『ぼくは落ち着きがない』長嶋有

高校の部活を扱った小説は数々あれども、おそらくもっとも何も活動らしい活動をしない部活を扱った小説なんじゃないかな。
いやしかし、図書部は図書の貸し出しや書籍の整理等、立派な活動をしているのだから、活動らしい活動をしないというのは図書部に失礼だろう。
ただ、野球部、陸上部などの運動系の部活はともかくとして、新聞部、演劇部といった文化系の部活と比べても、どちらかといえば地味になる。

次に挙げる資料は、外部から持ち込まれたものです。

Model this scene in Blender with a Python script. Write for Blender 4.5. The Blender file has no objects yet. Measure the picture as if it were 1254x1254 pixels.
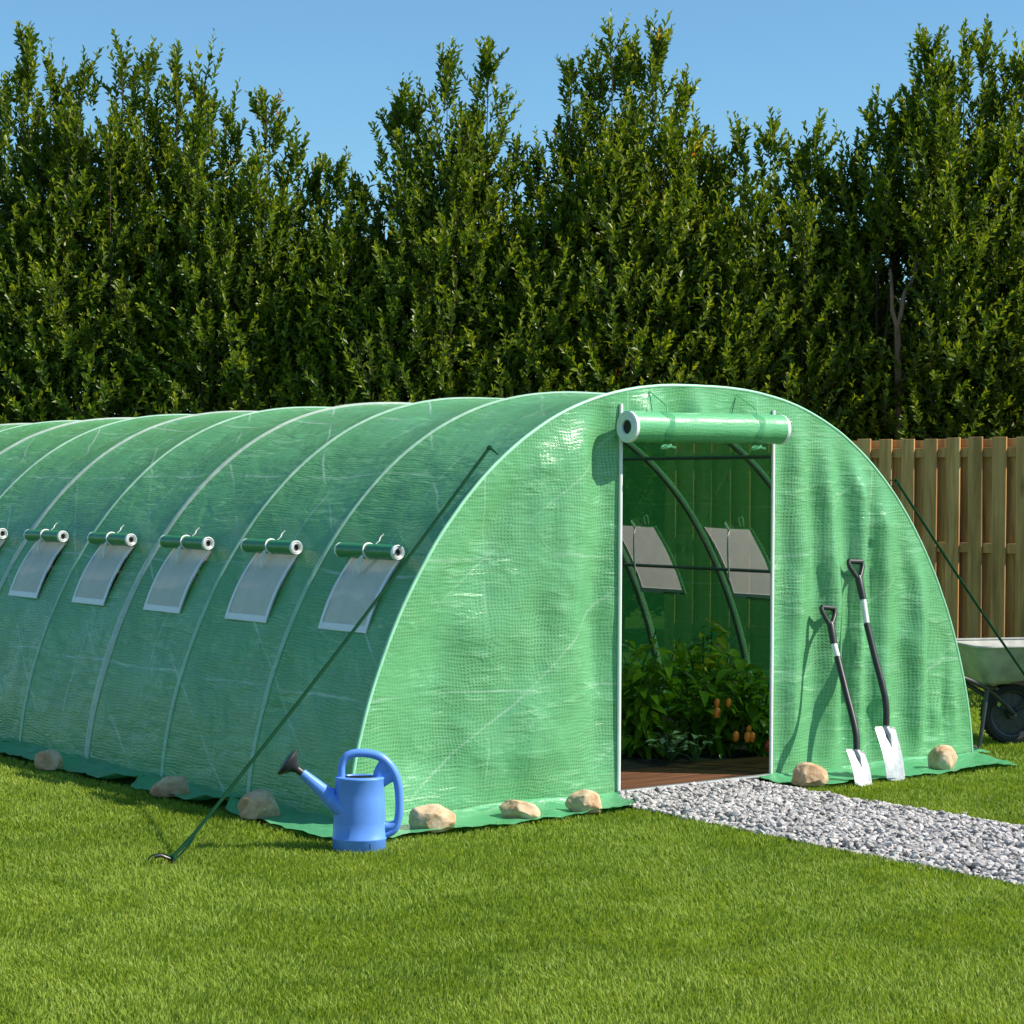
import bpy, math, random
import numpy as np
from mathutils import Vector, Matrix, noise as mnoise

random.seed(7); rng = np.random.default_rng(11)
SC = bpy.context.scene
COL = SC.collection
PI = math.pi

# ------------------------------------------------------------------ camera, sky, sun, exposure
CAM = np.array([-6.8344, -7.3661, 1.4639]); YAW, PITCH, ROLL = 0.9163, -0.0090, 0.0062
F_PX = 2463.79
fw = np.array([math.cos(YAW) * math.cos(PITCH), math.sin(YAW) * math.cos(PITCH), math.sin(PITCH)])
rt = np.array([math.sin(YAW), -math.cos(YAW), 0.0]); up = np.cross(rt, fw)
rt, up = rt * math.cos(ROLL) + up * math.sin(ROLL), up * math.cos(ROLL) - rt * math.sin(ROLL)
cam_data = bpy.data.cameras.new('camera'); cam = bpy.data.objects.new('camera', cam_data); COL.objects.link(cam)
M = Matrix(((rt[0], up[0], -fw[0], CAM[0]), (rt[1], up[1], -fw[1], CAM[1]), (rt[2], up[2], -fw[2], CAM[2]), (0, 0, 0, 1)))
cam.matrix_world = M
cam_data.sensor_width = 36; cam_data.lens = F_PX / 1254 * 36; cam_data.clip_end = 600; cam_data.clip_start = 0.1
SC.camera = cam

SUN_TO = Vector((1.0, -1.02, 1.40)).normalized()
EL = math.asin(SUN_TO.z); AZ = math.atan2(SUN_TO.x, SUN_TO.y)
w = bpy.data.worlds.new('World'); SC.world = w; w.use_nodes = True
nt = w.node_tree; nt.nodes.clear()
sky = nt.nodes.new('ShaderNodeTexSky'); sky.sky_type = 'NISHITA'; sky.sun_disc = False
sky.sun_elevation = EL; sky.sun_rotation = AZ; sky.air_density = 1.0; sky.dust_density = 0.35; sky.ozone_density = 6.0
bg = nt.nodes.new('ShaderNodeBackground'); bg.inputs[1].default_value = 0.108
ow = nt.nodes.new('ShaderNodeOutputWorld')
tn = nt.nodes.new('ShaderNodeMix'); tn.data_type = 'RGBA'; tn.blend_type = 'MULTIPLY'; tn.inputs[0].default_value = 1.0
tn.inputs[7].default_value = (0.84, 1.05, 1.0, 1.0)          # a cleaner, slightly more cyan air
nt.links.new(sky.outputs[0], tn.inputs[6]); nt.links.new(tn.outputs[2], bg.inputs[0]); nt.links.new(bg.outputs[0], ow.inputs[0])
sd = bpy.data.lights.new('sun', 'SUN'); sd.energy = 5.0; sd.angle = math.radians(0.5); sd.color = (1.0, 0.93, 0.80)
sun = bpy.data.objects.new('sun', sd); COL.objects.link(sun)
sun.rotation_euler = SUN_TO.to_track_quat('Z', 'Y').to_euler(); sun.location = (20, -20, 30)
SC.view_settings.view_transform = 'Standard'; SC.view_settings.look = 'None'
SC.view_settings.exposure = 0.56; SC.view_settings.gamma = 1.0
SC.cycles.max_bounces = 10; SC.cycles.transparent_max_bounces = 16
SC.cycles.diffuse_bounces = 4; SC.cycles.transmission_bounces = 6

def ray(px, py):
    return fw + rt * (px - 627) / F_PX + up * (627 - py) / F_PX
def gnd(px, py, z=0.0):                       # point of the ground seen at a photo pixel
    d = ray(px, py); t = (z - CAM[2]) / d[2]; return CAM + d * t
def deep(px, py, t):                          # point at a depth
    return CAM + ray(px, py) * t

# ------------------------------------------------------------------ materials
def mat(name):
    m = bpy.data.materials.new(name); m.use_nodes = True
    t = m.node_tree; t.nodes.clear()
    o = t.nodes.new('ShaderNodeOutputMaterial')
    return m, t, o
class N:
    def __init__(s, t): s.t = t
    def __call__(s, typ, ins=None, **kw):
        n = s.t.nodes.new(typ)
        for k, v in kw.items(): setattr(n, k, v)
        for k, v in (ins or {}).items():
            if hasattr(v, 'is_output') or isinstance(v, bpy.types.NodeSocket): s.t.links.new(v, n.inputs[k])
            else: n.inputs[k].default_value = v
        return n
    def math(s, op, a, b=0.0, c=0.0): return s('ShaderNodeMath', {0: a, 1: b, 2: c}, operation=op).outputs[0]
    def mix(s, f, a, b):
        n = s.t.nodes.new('ShaderNodeMix'); n.data_type = 'RGBA'
        for i, v in ((0, f), (6, a), (7, b)):
            if isinstance(v, bpy.types.NodeSocket): s.t.links.new(v, n.inputs[i])
            else: n.inputs[i].default_value = v
        return n.outputs[2]
    def ramp(s, f, stops):
        n = s.t.nodes.new('ShaderNodeValToRGB'); s.t.links.new(f, n.inputs[0])
        e = n.color_ramp.elements
        while len(e) < len(stops): e.new(0.5)
        for i, (p, c) in enumerate(stops): e[i].position = p; e[i].color = (*c, 1) if len(c) == 3 else c
        return n.outputs[0]
def rgba(c): return (*c, 1.0)

def simple(name, col, rough=0.5, metal=0.0, spec=0.5, vary=0.12, scale=14.0, bump=0.0, bscale=60.0):
    m, t, o = mat(name); n = N(t)
    tc = n('ShaderNodeTexCoord').outputs['Object']
    nz = n('ShaderNodeTexNoise', {'Vector': tc, 'Scale': scale, 'Detail': 5.0, 'Roughness': 0.6}).outputs[0]
    f = n.ramp(nz, [(0.3, (0, 0, 0)), (0.7, (1, 1, 1))])
    a = tuple(max(0, c * (1 - vary)) for c in col); b = tuple(min(1, c * (1 + vary)) for c in col)
    p = n('ShaderNodeBsdfPrincipled', {'Base Color': n.mix(f, rgba(a), rgba(b)), 'Metallic': metal, 'Specular IOR Level': spec})
    r = n('ShaderNodeMapRange', {0: nz, 3: max(0.02, rough - 0.08), 4: min(1, rough + 0.08)}); t.links.new(r.outputs[0], p.inputs['Roughness'])
    if bump:
        bz = n('ShaderNodeTexNoise', {'Vector': tc, 'Scale': bscale, 'Detail': 6.0}).outputs[0]
        b_ = n('ShaderNodeBump', {'Height': bz, 'Strength': bump, 'Distance': 0.01}); t.links.new(b_.outputs[0], p.inputs['Normal'])
    t.links.new(p.outputs[0], o.inputs[0]); return m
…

作中でも文芸部が登場するけれども、文芸部が存在すれば図書部は文芸部と比較されがちになるだろうし、図書部と文芸部の間になんらかの確執が発生しても不思議ではない気もする。
まあそれはさておき、世間一般の図書部に対するイメージはどうなのかはわからないけれども、自分が抱いている図書部のイメージと同じように、この物語でも事件らしい事件は起こらず、とある高校生の日常的な風景を描いている。
しかし、大きなうねりはないけれども、小さなうねりはあり、主人公の日常は淡々と流れていくけれども、その中で主人公は青春をしている。その青春は細部の積み重ねによって成り立っていて、その細部が面白い。だから読んでいて心地よいのだ。
写写丸とカッパに捧げられた冒頭の献辞が笑えた。